Though you cannot blame management to this point for the team’s struggles, they will be to blame if they simply throw in the towel and do not move aggressively to plug the leaks in what appears at this moment to be a seriously leaking ship.

In order to seriously contend, these Phillies need a few things. One more proven, veteran starting pitcher, preferably a left-hander. At least one more strong, veteran bullpen arm with late-innings experience. And they need a couple of veterans who can come off the bench as legitimate pinch-hitting threats.

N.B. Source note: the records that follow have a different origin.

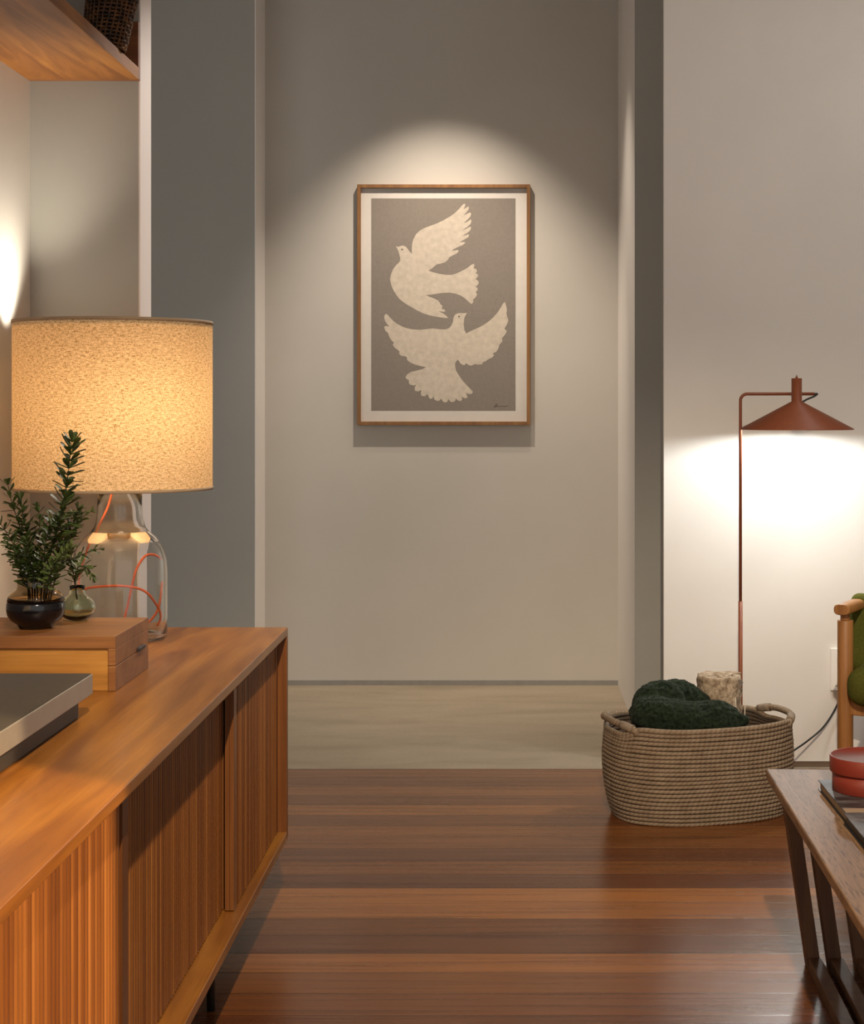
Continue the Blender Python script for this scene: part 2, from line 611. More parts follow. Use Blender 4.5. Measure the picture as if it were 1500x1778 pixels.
# ------------------------------------------------------------------ setting
YB = 4.40          # short wall behind the table lamp
YF = 7.53          # far wall of the hall
YR = 5.80          # wall behind the floor lamp
XL = -1.226        # wall the sideboard stands against
XE = -0.945        # free end of the short wall
ZC = 3.15
struct('floor', box(B(), -1.5, 4.2, -1.5, 5.77, -0.06, 0.0), M['floor'])
struct('floor_hall', box(B(), -3.1, 2.2, 5.77, 7.75, -0.06, -0.001), M['concrete'])
struct('floor_passage', box(B(), -3.1, -1.5, 4.4, 5.77, -0.06, -0.001), M['concrete'])
struct('ceiling', box(B(), -3.1, 4.2, -1.5, 7.75, ZC, ZC + 0.1), M['ceiling'])
struct('wall_left', box(B(), XL - 0.12, XL, -1.5, YB + 0.13, 0, ZC), M['wall_light'])
struct('wall_back', box(B(), XL, XE - 0.004, YB, YB + 0.13, 0, ZC), M['wall_dark'])
struct('trim_1', box(B(), XE - 0.004, XE, YB - 0.001, YB + 0.131, 0, ZC), M['white_trim'])
struct('wall_hall_back', box(B(), -3.1, 0.60, YF, YF + 0.12, 0, ZC), M['wall'])
XS = (460 - CX) * YF / FPX
YS = XS * FPX / (444 - CX)
struct('wall_hall_left', box(B(), -3.1, XS - 0.004, YS, YF, 0, ZC), M['wall_dark'])
struct('trim_2', box(B(), XS - 0.004, XS, YS - 0.001, YF, 0, ZC), M['white_trim'])
struct('wall_hall_end', box(B(), -3.2, -3.1, 4.4, 7.65, 0, ZC), M['wall'])
XH = (1073 - CX) * YF / FPX
YH = XH * FPX / (1102 - CX)
struct('wall_hall_right', box(B(), XH, XH + 0.14, YH + 0.004, YF, 0, ZC), M['white_trim'])
struct('wall_return', box(B(), XH, 2.2, YH - 0.0, YH + 0.004, 0, ZC), M['wall_dark'])
XR = (1152.5 - CX) * YR / FPX
struct('wall_right', box(B(), XR, 4.2, YR, YR + 0.03, 0.019, ZC), M['wall_light'])
struct('wall_room_right', box(B(), 4.2, 4.3, -1.5, YR, 0, ZC), M['wall_light'])
struct('baseboard_right', box(B(), XR + 0.01, 4.2, YR + 0.006, YR + 0.03, 0, 0.019), M['gap_brown'])
struct('baseboard_hall', box(B(), XS, XH, YF - 0.008, YF, -0.001, 0.02), M['gap'])

# ------------------------------------------------------------------ sideboard
ZT = 0.675
XF = -0.539
sb = thing('sideboard', 'long teak sideboard with ribbed sliding doors along the left wall', 'sideboard', (-0.87, 2.53, 0))
obj('top', box(B(), -1.205, XF, 0.9, 4.167, ZT - 0.02, ZT), M['teak'], sb, bevel=0.002)
obj('bottom_panel', box(B(), -1.205, XF, 0.92, 4.147, 0.166, 0.186), M['teak'], sb, bevel=0.0015)
for y0 in (0.9, 4.147):
    obj('side_panel', box(B(), -1.205, XF, y0, y0 + 0.02, 0.166, ZT - 0.02), M['teak_z'], sb, bevel=0.0012)
obj('back_panel', box(B(), -1.205, -1.19, 0.92, 4.147, 0.186, ZT - 0.02), M['teak_z'], sb)


def door(y0, y1, xf):
    bm = B()
    z0, z1 = 0.188, ZT - 0.0215
    th, st, pitch = 0.018, 0.036, 0.018
    box(bm, xf - th, xf - 0.0085, y0, y1, z0, z1)
    box(bm, xf - 0.009, xf, y0, y0 + st, z0, z1)
    box(bm, xf - 0.009, xf, y1 - st, y1, z0, z1)
    n0 = math.ceil((y0 + st - sb.location.y) / pitch)
    y = n0 * pitch + sb.location.y
    while y + pitch <= y1 - st + 1e-6:
        prof = [(0.0032, -0.003), (0.0032, 0.0028), (0.0058, 0.0052), (pitch - 0.0058, 0.0052), (pitch - 0.0032, 0.0028), (pitch - 0.0032, -0.003)]
        lo = [bm.verts.new((xf - 0.0055 + d, y + t, z0)) for t, d in prof]
        hi = [bm.verts.new((xf - 0.0055 + d, y + t, z1)) for t, d in prof]
        for i in range(len(prof) - 1):
            bm.faces.new((lo[i], lo[i + 1], hi[i + 1], hi[i]))
        bm.faces.new(hi)
        y += pitch
    return obj('door', bm, M['slats'], sb)


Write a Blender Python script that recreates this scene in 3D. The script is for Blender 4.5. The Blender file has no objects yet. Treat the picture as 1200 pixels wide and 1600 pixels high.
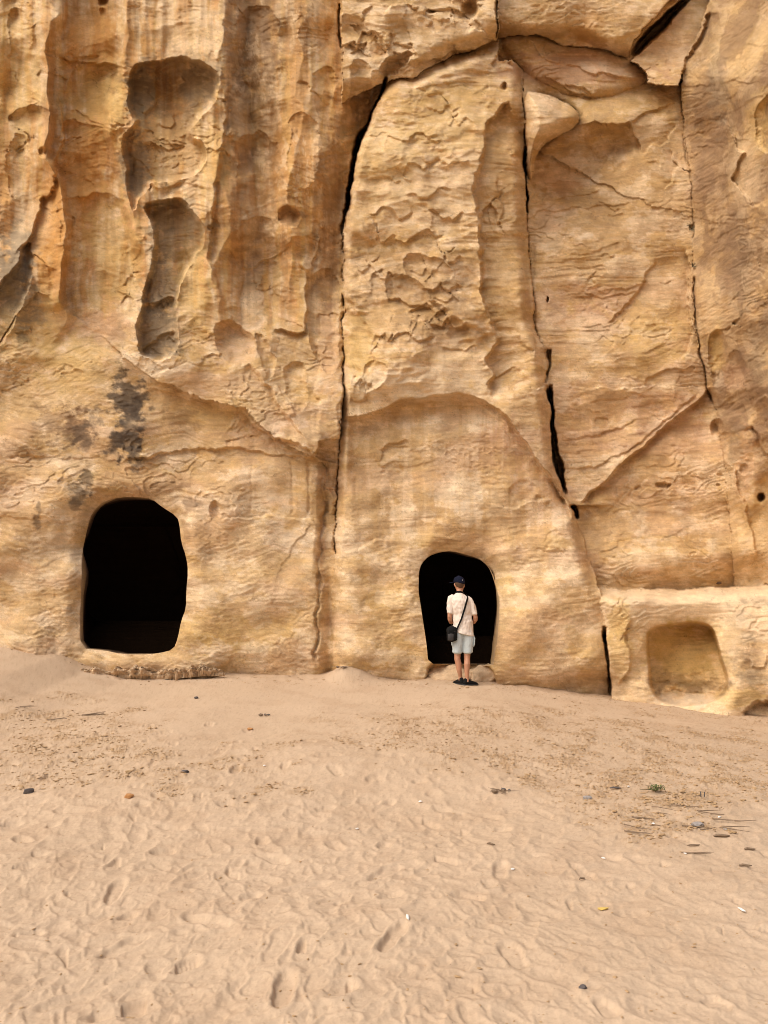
import bpy, math, random
import numpy as np
from mathutils import Vector, Matrix

# ------------------------------------------------------------------ camera, sky, sun, exposure
S = bpy.context.scene
COL = S.collection
CAMZ, PITCH, F = 1.6, math.radians(9.0), 1156.0
cam_d = bpy.data.cameras.new('camera'); cam = bpy.data.objects.new('camera', cam_d); COL.objects.link(cam)
cam.location = (0, 0, CAMZ); cam.rotation_euler = (math.radians(90) + PITCH, 0, 0)
cam_d.sensor_fit = 'VERTICAL'; cam_d.sensor_height = 24; cam_d.lens = 24 * F / 1600
cam_d.clip_start = 0.05; cam_d.clip_end = 800
S.camera = cam
SUN_EL, SUN_AZ = 50.0, -128.0       # azimuth measured from +Y towards +X
world = bpy.data.worlds.new('World'); S.world = world; world.use_nodes = True
wn = world.node_tree; bg = wn.nodes['Background']
sky = wn.nodes.new('ShaderNodeTexSky'); sky.sky_type = 'NISHITA'; sky.sun_disc = False
sky.sun_elevation = math.radians(SUN_EL); sky.sun_rotation = math.radians(SUN_AZ)
sky.dust_density = 6.0; sky.air_density = 1.0; sky.ozone_density = 0.6
wn.links.new(sky.outputs[0], bg.inputs[0]); bg.inputs[1].default_value = 0.125
sd = bpy.data.lights.new('sun', 'SUN'); sd.energy = 2.35; sd.angle = math.radians(70); sd.color = (1.0, 0.93, 0.84)
sun = bpy.data.objects.new('sun', sd); COL.objects.link(sun)
e, a = math.radians(SUN_EL), math.radians(SUN_AZ)
sdir = Vector((math.cos(e) * math.sin(a), math.cos(e) * math.cos(a), math.sin(e)))
sun.rotation_euler = sdir.to_track_quat('Z', 'Y').to_euler()
S.view_settings.view_transform = 'Standard'; S.view_settings.look = 'None'
S.view_settings.exposure = 0.10; S.view_settings.gamma = 1.0; S.view_settings.use_curve_mapping = False
S.render.engine = 'CYCLES'; S.cycles.max_bounces = 6; S.cycles.diffuse_bounces = 4; S.cycles.filter_width = 0.95

# ------------------------------------------------------------------ numpy noise
rng = np.random.default_rng(7); random.seed(7)
f32 = np.float32
def _h(ix, iy, seed):
    h = (ix.astype(np.int64) * 374761393 + iy.astype(np.int64) * 668265263 + seed * 974634777) & 0xFFFFFFFF
    h = ((h ^ (h >> 13)) * 1274126177) & 0xFFFFFFFF
    return (h ^ (h >> 16)) & 0xFFFF
_GA = np.arange(65536) * (2 * math.pi / 65536)
_GX, _GY = np.cos(_GA).astype(f32), np.sin(_GA).astype(f32)
def perlin(x, y, seed=0):
    x, y = np.broadcast_arrays(x, y)
    x0 = np.floor(x); y0 = np.floor(y); fx = (x - x0).astype(f32); fy = (y - y0).astype(f32)
    x0 = x0.astype(np.int32); y0 = y0.astype(np.int32)
    u = fx * fx * fx * (fx * (fx * 6 - 15) + 10); v = fy * fy * fy * (fy * (fy * 6 - 15) + 10)
    def g(i, j):
        k = _h(x0 + i, y0 + j, seed)
        return _GX[k] * (fx - i) + _GY[k] * (fy - j)
    a_ = g(0, 0); b_ = g(1, 0); c_ = g(0, 1); d_ = g(1, 1)
    return (1.5 * ((a_ + u * (b_ - a_)) * (1 - v) + (c_ + u * (d_ - c_)) * v)).astype(f32)
def fbm(x, y, o=4, seed=0, gain=0.5):
    s = 0; amp = 1.0; f = 1.0
    for i in range(o):
        s = s + amp * perlin(x * f + 17.3 * i, y * f - 9.1 * i, seed + i); amp *= gain; f *= 2.03
    return s
def ridged(x, y, o=4, seed=0):
    s = 0; amp = 1.0; f = 1.0
    for i in range(o):
        s = s + amp * (1 - 2 * np.abs(perlin(x * f, y * f, seed + i))); amp *= 0.5; f *= 2.03
    return s
def worley(x, y, seed=0):
    x0 = np.floor(x); y0 = np.floor(y)
    d1 = np.full(x.shape, 9.0, f32); d2 = d1.copy()
    for i in (-1, 0, 1):
        for j in (-1, 0, 1):
            k = _h((x0 + i).astype(np.int32), (y0 + j).astype(np.int32), seed)
            k2 = _h((x0 + i).astype(np.int32), (y0 + j).astype(np.int32), seed + 91)
            d = np.hypot(x0 + i + k / 65536.0 - x, y0 + j + k2 / 65536.0 - y).astype(f32)
            d2 = np.minimum(d2, np.maximum(d1, d)); d1 = np.minimum(d1, d)
    return d1, d2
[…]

Of course, the urgency to fill those holes could be mitigated by more production from a few of the players from whom more has been expected than delivered. I am speaking here specifically about Harper, Nola, Arrieta, and Rhys Hoskins. While each of those players has had their moments, and a good stretch or two, none has produced to their potential.

It will be interesting to see how this year’s version of the Phillies will respond to a poor stretch of play that saw them lose a grip on the top of the division. Last year’s squad didn’t just respond poorly to just such a situation in mid-August, they totally collapsed.

This team appears to be more mature and even appears to be deeper in talent than the 2018 version. How these Phillies respond over this next month against their NL East Division rivals will tell a great deal about not only their talent, but also their determination and their collective character.